Aim of the task:
Retype the whole listing verbatim and keep the pictures out of it.

Data lines:
━━━━━━━━━━
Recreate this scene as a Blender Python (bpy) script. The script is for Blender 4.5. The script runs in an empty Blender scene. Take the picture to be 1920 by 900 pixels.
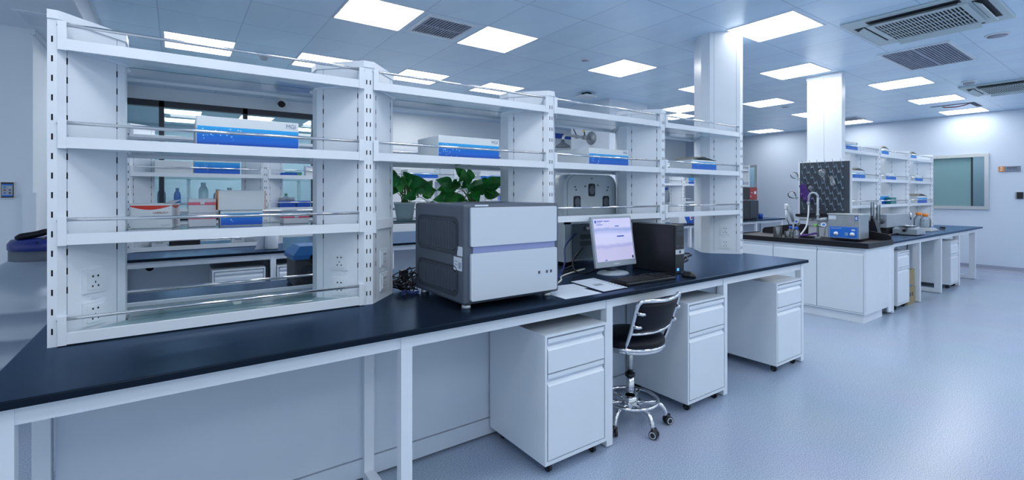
import bpy, bmesh, math, random
from mathutils import Vector, Matrix
random.seed(7)
S = bpy.context.scene
COL = S.collection
PI = math.pi

# ------------------------------------------------------------------ camera, world, exposure
CAM_H, FPX, YAW = 1.40, 889.0, math.radians(54.67)
cd = bpy.data.cameras.new('camera'); cam = bpy.data.objects.new('camera', cd); COL.objects.link(cam)
cd.sensor_fit = 'HORIZONTAL'; cd.sensor_width = 36.0
cd.lens = FPX / 1920 * 36.0
cd.shift_y = -(450 - 363.8) / 1920
cd.clip_start = 0.02; cd.clip_end = 100
cam.location = (0, 0, CAM_H)
cam.rotation_euler = (PI / 2, 0, YAW - PI / 2)
S.camera = cam

W = bpy.data.worlds.new('ambient_fill'); S.world = W; W.use_nodes = True  # even bluish fill, added to brighten the room through its open sides
bg = W.node_tree.nodes['Background']
WORLD_COL, WORLD_STR = (0.74, 0.87, 1.0), 0.50
PANEL_STR = 6.8
bg.inputs[0].default_value = (*WORLD_COL, 1); bg.inputs[1].default_value = WORLD_STR
S.view_settings.view_transform = 'Standard'
S.view_settings.look = 'None'
S.view_settings.exposure = 0.72
S.view_settings.gamma = 1.0
S.view_settings.use_curve_mapping = False

# ------------------------------------------------------------------ materials
def lin(h):
    h = h.lstrip('#'); v = [int(h[i:i+2], 16) / 255 for i in (0, 2, 4)]
    return tuple(c / 12.92 if c <= 0.04045 else ((c + 0.055) / 1.055) ** 2.4 for c in v)
MATS = {}
def mat(name, col, rough=0.4, metal=0.0, spec=0.5, coat=0.0, noise=0.0, nscale=40.0, emit=None, estr=0.0, bump=0.0):
    m = bpy.data.materials.new(name); m.use_nodes = True
    nt = m.node_tree; b = nt.nodes['Principled BSDF']
    if isinstance(col, str): col = lin(col)
    b.inputs['Base Color'].default_value = (*col, 1)
    b.inputs['Roughness'].default_value = rough
    b.inputs['Metallic'].default_value = metal
    b.inputs['Specular IOR Level'].default_value = spec
    b.inputs['Coat Weight'].default_value = coat
    if emit is not None:
        b.inputs['Emission Color'].default_value = (*emit, 1); b.inputs['Emission Strength'].default_value = estr
    if noise or bump:
        tc = nt.nodes.new('ShaderNodeTexCoord'); n = nt.nodes.new('ShaderNodeTexNoise')
        n.inputs['Scale'].default_value = nscale; n.inputs['Detail'].default_value = 3
        nt.links.new(tc.outputs['Object'], n.inputs['Vector'])
        if noise:
            r = nt.nodes.new('ShaderNodeValToRGB')
            r.color_ramp.elements[0].position = 0.3; r.color_ramp.elements[1].position = 0.7
            r.color_ramp.elements[0].color = (*[c * (1 - noise) for c in col], 1)
            r.color_ramp.elements[1].color = (*[min(1, c * (1 + noise)) for c in col], 1)
            nt.links.new(n.outputs['Fac'], r.inputs['Fac']); nt.links.new(r.outputs['Color'], b.inputs['Base Color'])
        if bump:
            bp = nt.nodes.new('ShaderNodeBump'); bp.inputs['Strength'].default_value = bump; bp.inputs['Distance'].default_value = 0.002
            nt.links.new(n.outputs['Fac'], bp.inputs['Height']); nt.links.new(bp.outputs['Normal'], b.inputs['Normal'])
    MATS[name] = m
    return m
def glass_mat(name, tint, milk=0.0, milkcol=(0.8, 0.87, 0.95), rough=0.0, refl=1.0):
    m = bpy.data.materials.new(name); m.use_nodes = True
    nt = m.node_tree; nt.nodes.clear()
    out = nt.nodes.new('ShaderNodeOutputMaterial')
    tr = nt.nodes.new('ShaderNodeBsdfTransparent'); tr.inputs[0].default_value = (*tint, 1)
    gl = nt.nodes.new('ShaderNodeBsdfGlossy'); gl.inputs['Roughness'].default_value = rough
    gl.inputs['Color'].default_value = (refl, refl, refl, 1)
    fr = nt.nodes.new('ShaderNodeFresnel'); fr.inputs[0].default_value = 1.45
    base = tr.outputs[0]
    if milk > 0:
        d = nt.nodes.new('ShaderNodeBsdfDiffuse'); d.inputs[0].default_value = (*milkcol, 1)
        t = nt.nodes.new('ShaderNodeBsdfTranslucent'); t.inputs[0].default_value = (*milkcol, 1)
        a = nt.nodes.new('ShaderNodeMixShader'); a.inputs[0].default_value = 0.6
        nt.links.new(d.outputs[0], a.inputs[1]); nt.links.new(t.outputs[0], a.inputs[2])
        mx = nt.nodes.new('ShaderNodeMixShader'); mx.inputs[0].default_value = milk
        nt.links.new(tr.outputs[0], mx.inputs[1]); nt.links.new(a.outputs[0], mx.inputs[2]); base = mx.outputs[0]
    mix = nt.nodes.new('ShaderNodeMixShader')
    nt.links.new(fr.outputs[0], mix.inputs[0]); nt.links.new(base, mix.inputs[1]); nt.links.new(gl.outputs[0], mix.inputs[2])
    nt.links.new(mix.outputs[0], out.inputs[0])
    MATS[name] = m
    return m
PAINT = (0.72, 0.79, 0.87)
mat('white_paint', PAINT, 0.32, spec=0.45, noise=0.015, nscale=6)
mat('cabinet_paint', (0.68, 0.76, 0.84), 0.30, spec=0.5, noise=0.015, nscale=5)
mat('panel_paint', (0.58, 0.66, 0.77), 0.38, noise=0.02, nscale=4)
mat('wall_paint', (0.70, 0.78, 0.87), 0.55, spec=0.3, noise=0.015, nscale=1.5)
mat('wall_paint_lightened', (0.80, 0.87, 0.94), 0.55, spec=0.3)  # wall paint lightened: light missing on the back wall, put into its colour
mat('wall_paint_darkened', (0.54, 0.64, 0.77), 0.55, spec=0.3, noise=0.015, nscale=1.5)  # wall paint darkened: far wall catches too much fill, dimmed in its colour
mat('seam', (0.20, 0.27, 0.38), 0.5)
mat('slot', (0.006, 0.009, 0.015), 0.8, spec=0.1)
mat('epoxy', (0.003, 0.007, 0.017), 0.30, spec=0.40, noise=0.25, nscale=60)
MATS['epoxy'].node_tree.nodes['Principled BSDF'].inputs['Specular Tint'].default_value = (0.45, 0.68, 1.0, 1)
m = MATS['epoxy']; nt = m.node_tree; nt.nodes.clear()
o_ = nt.nodes.new('ShaderNodeOutputMaterial'); d_ = nt.nodes.new('ShaderNodeBsdfDiffuse'); g_ = nt.nodes.new('ShaderNodeBsdfGlossy'); f_ = nt.nodes.new('ShaderNodeFresnel'); x_ = nt.nodes.new('ShaderNodeMixShader')
d_.inputs[0].default_value = (0.004, 0.008, 0.016, 1); g_.inputs['Color'].default_value = (0.38, 0.52, 0.74, 1); g_.inputs['Roughness'].default_value = 0.27; f_.inputs[0].default_value = 1.38
nt.links.new(f_.outputs[0], x_.inputs[0]); nt.links.new(d_.outputs[0], x_.inputs[1]); nt.links.new(g_.outputs[0], x_.inputs[2]); nt.links.new(x_.outputs[0], o_.inputs[0])
mat('sink_epoxy', (0.006, 0.007, 0.011), 0.42, spec=0.4)
mat('chrome', (0.75, 0.77, 0.80), 0.12, metal=1)
mat('steel', (0.52, 0.54, 0.54), 0.28, metal=1, noise=0.06, nscale=30)
mat('brushed', (0.42, 0.47, 0.50), 0.38, metal=0.85, noise=0.05, nscale=20)
mat('alu', (0.60, 0.64, 0.66), 0.35, metal=0.8)
mat('black_plastic', (0.008, 0.010, 0.014), 0.35)
mat('black_matte', (0.006, 0.008, 0.012), 0.6)
mat('black_leather', (0.004, 0.006, 0.012), 0.45, spec=0.25, bump=0.25, nscale=220)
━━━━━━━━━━
Result below:
Recreate this scene as a Blender Python (bpy) script. The script is for Blender 4.5. The script runs in an empty Blender scene. Take the picture to be 1920 by 900 pixels.
import bpy, bmesh, math, random
from mathutils import Vector, Matrix
random.seed(7)
S = bpy.context.scene
COL = S.collection
PI = math.pi

# ------------------------------------------------------------------ camera, world, exposure
CAM_H, FPX, YAW = 1.40, 889.0, math.radians(54.67)
cd = bpy.data.cameras.new('camera'); cam = bpy.data.objects.new('camera', cd); COL.objects.link(cam)
cd.sensor_fit = 'HORIZONTAL'; cd.sensor_width = 36.0
cd.lens = FPX / 1920 * 36.0
cd.shift_y = -(450 - 363.8) / 1920
cd.clip_start = 0.02; cd.clip_end = 100
cam.location = (0, 0, CAM_H)
cam.rotation_euler = (PI / 2, 0, YAW - PI / 2)
S.camera = cam

W = bpy.data.worlds.new('ambient_fill'); S.world = W; W.use_nodes = True  # even bluish fill, added to brighten the room through its open sides
bg = W.node_tree.nodes['Background']
WORLD_COL, WORLD_STR = (0.74, 0.87, 1.0), 0.50
PANEL_STR = 6.8
bg.inputs[0].default_value = (*WORLD_COL, 1); bg.inputs[1].default_value = WORLD_STR
S.view_settings.view_transform = 'Standard'
S.view_settings.look = 'None'
S.view_settings.exposure = 0.72
S.view_settings.gamma = 1.0
S.view_settings.use_curve_mapping = False

# ------------------------------------------------------------------ materials
def lin(h):
    h = h.lstrip('#'); v = [int(h[i:i+2], 16) / 255 for i in (0, 2, 4)]
    return tuple(c / 12.92 if c <= 0.04045 else ((c + 0.055) / 1.055) ** 2.4 for c in v)
MATS = {}
def mat(name, col, rough=0.4, metal=0.0, spec=0.5, coat=0.0, noise=0.0, nscale=40.0, emit=None, estr=0.0, bump=0.0):
    m = bpy.data.materials.new(name); m.use_nodes = True
    nt = m.node_tree; b = nt.nodes['Principled BSDF']
    if isinstance(col, str): col = lin(col)
    b.inputs['Base Color'].default_value = (*col, 1)
    b.inputs['Roughness'].default_value = rough
    b.inputs['Metallic'].default_value = metal
    b.inputs['Specular IOR Level'].default_value = spec
    b.inputs['Coat Weight'].default_value = coat
    if emit is not None:
        b.inputs['Emission Color'].default_value = (*emit, 1); b.inputs['Emission Strength'].default_value = estr
    if noise or bump:
        tc = nt.nodes.new('ShaderNodeTexCoord'); n = nt.nodes.new('ShaderNodeTexNoise')
        n.inputs['Scale'].default_value = nscale; n.inputs['Detail'].default_value = 3
        nt.links.new(tc.outputs['Object'], n.inputs['Vector'])
        if noise:
            r = nt.nodes.new('ShaderNodeValToRGB')
            r.color_ramp.elements[0].position = 0.3; r.color_ramp.elements[1].position = 0.7
            r.color_ramp.elements[0].color = (*[c * (1 - noise) for c in col], 1)
            r.color_ramp.elements[1].color = (*[min(1, c * (1 + noise)) for c in col], 1)
            nt.links.new(n.outputs['Fac'], r.inputs['Fac']); nt.links.new(r.outputs['Color'], b.inputs['Base Color'])
        if bump:
            bp = nt.nodes.new('ShaderNodeBump'); bp.inputs['Strength'].default_value = bump; bp.inputs['Distance'].default_value = 0.002
            nt.links.new(n.outputs['Fac'], bp.inputs['Height']); nt.links.new(bp.outputs['Normal'], b.inputs['Normal'])
    MATS[name] = m
    return m
def glass_mat(name, tint, milk=0.0, milkcol=(0.8, 0.87, 0.95), rough=0.0, refl=1.0):
    m = bpy.data.materials.new(name); m.use_nodes = True
    nt = m.node_tree; nt.nodes.clear()
    out = nt.nodes.new('ShaderNodeOutputMaterial')
    tr = nt.nodes.new('ShaderNodeBsdfTransparent'); tr.inputs[0].default_value = (*tint, 1)
    gl = nt.nodes.new('ShaderNodeBsdfGlossy'); gl.inputs['Roughness'].default_value = rough
    gl.inputs['Color'].default_value = (refl, refl, refl, 1)
    fr = nt.nodes.new('ShaderNodeFresnel'); fr.inputs[0].default_value = 1.45
    base = tr.outputs[0]
    if milk > 0:
        d = nt.nodes.new('ShaderNodeBsdfDiffuse'); d.inputs[0].default_value = (*milkcol, 1)
        t = nt.nodes.new('ShaderNodeBsdfTranslucent'); t.inputs[0].default_value = (*milkcol, 1)
        a = nt.nodes.new('ShaderNodeMixShader'); a.inputs[0].default_value = 0.6
        nt.links.new(d.outputs[0], a.inputs[1]); nt.links.new(t.outputs[0], a.inputs[2])
        mx = nt.nodes.new('ShaderNodeMixShader'); mx.inputs[0].default_value = milk
        nt.links.new(tr.outputs[0], mx.inputs[1]); nt.links.new(a.outputs[0], mx.inputs[2]); base = mx.outputs[0]
    mix = nt.nodes.new('ShaderNodeMixShader')
    nt.links.new(fr.outputs[0], mix.inputs[0]); nt.links.new(base, mix.inputs[1]); nt.links.new(gl.outputs[0], mix.inputs[2])
    nt.links.new(mix.outputs[0], out.inputs[0])
    MATS[name] = m
    return m
PAINT = (0.72, 0.79, 0.87)
mat('white_paint', PAINT, 0.32, spec=0.45, noise=0.015, nscale=6)
mat('cabinet_paint', (0.68, 0.76, 0.84), 0.30, spec=0.5, noise=0.015, nscale=5)
mat('panel_paint', (0.58, 0.66, 0.77), 0.38, noise=0.02, nscale=4)
mat('wall_paint', (0.70, 0.78, 0.87), 0.55, spec=0.3, noise=0.015, nscale=1.5)
mat('wall_paint_lightened', (0.80, 0.87, 0.94), 0.55, spec=0.3)  # wall paint lightened: light missing on the back wall, put into its colour
mat('wall_paint_darkened', (0.54, 0.64, 0.77), 0.55, spec=0.3, noise=0.015, nscale=1.5)  # wall paint darkened: far wall catches too much fill, dimmed in its colour
mat('seam', (0.20, 0.27, 0.38), 0.5)
mat('slot', (0.006, 0.009, 0.015), 0.8, spec=0.1)
mat('epoxy', (0.003, 0.007, 0.017), 0.30, spec=0.40, noise=0.25, nscale=60)
MATS['epoxy'].node_tree.nodes['Principled BSDF'].inputs['Specular Tint'].default_value = (0.45, 0.68, 1.0, 1)
m = MATS['epoxy']; nt = m.node_tree; nt.nodes.clear()
o_ = nt.nodes.new('ShaderNodeOutputMaterial'); d_ = nt.nodes.new('ShaderNodeBsdfDiffuse'); g_ = nt.nodes.new('ShaderNodeBsdfGlossy'); f_ = nt.nodes.new('ShaderNodeFresnel'); x_ = nt.nodes.new('ShaderNodeMixShader')
d_.inputs[0].default_value = (0.004, 0.008, 0.016, 1); g_.inputs['Color'].default_value = (0.38, 0.52, 0.74, 1); g_.inputs['Roughness'].default_value = 0.27; f_.inputs[0].default_value = 1.38
nt.links.new(f_.outputs[0], x_.inputs[0]); nt.links.new(d_.outputs[0], x_.inputs[1]); nt.links.new(g_.outputs[0], x_.inputs[2]); nt.links.new(x_.outputs[0], o_.inputs[0])
mat('sink_epoxy', (0.006, 0.007, 0.011), 0.42, spec=0.4)
mat('chrome', (0.75, 0.77, 0.80), 0.12, metal=1)
mat('steel', (0.52, 0.54, 0.54), 0.28, metal=1, noise=0.06, nscale=30)
mat('brushed', (0.42, 0.47, 0.50), 0.38, metal=0.85, noise=0.05, nscale=20)
mat('alu', (0.60, 0.64, 0.66), 0.35, metal=0.8)
mat('black_plastic', (0.008, 0.010, 0.014), 0.35)
mat('black_matte', (0.006, 0.008, 0.012), 0.6)
mat('black_leather', (0.004, 0.006, 0.012), 0.45, spec=0.25, bump=0.25, nscale=220)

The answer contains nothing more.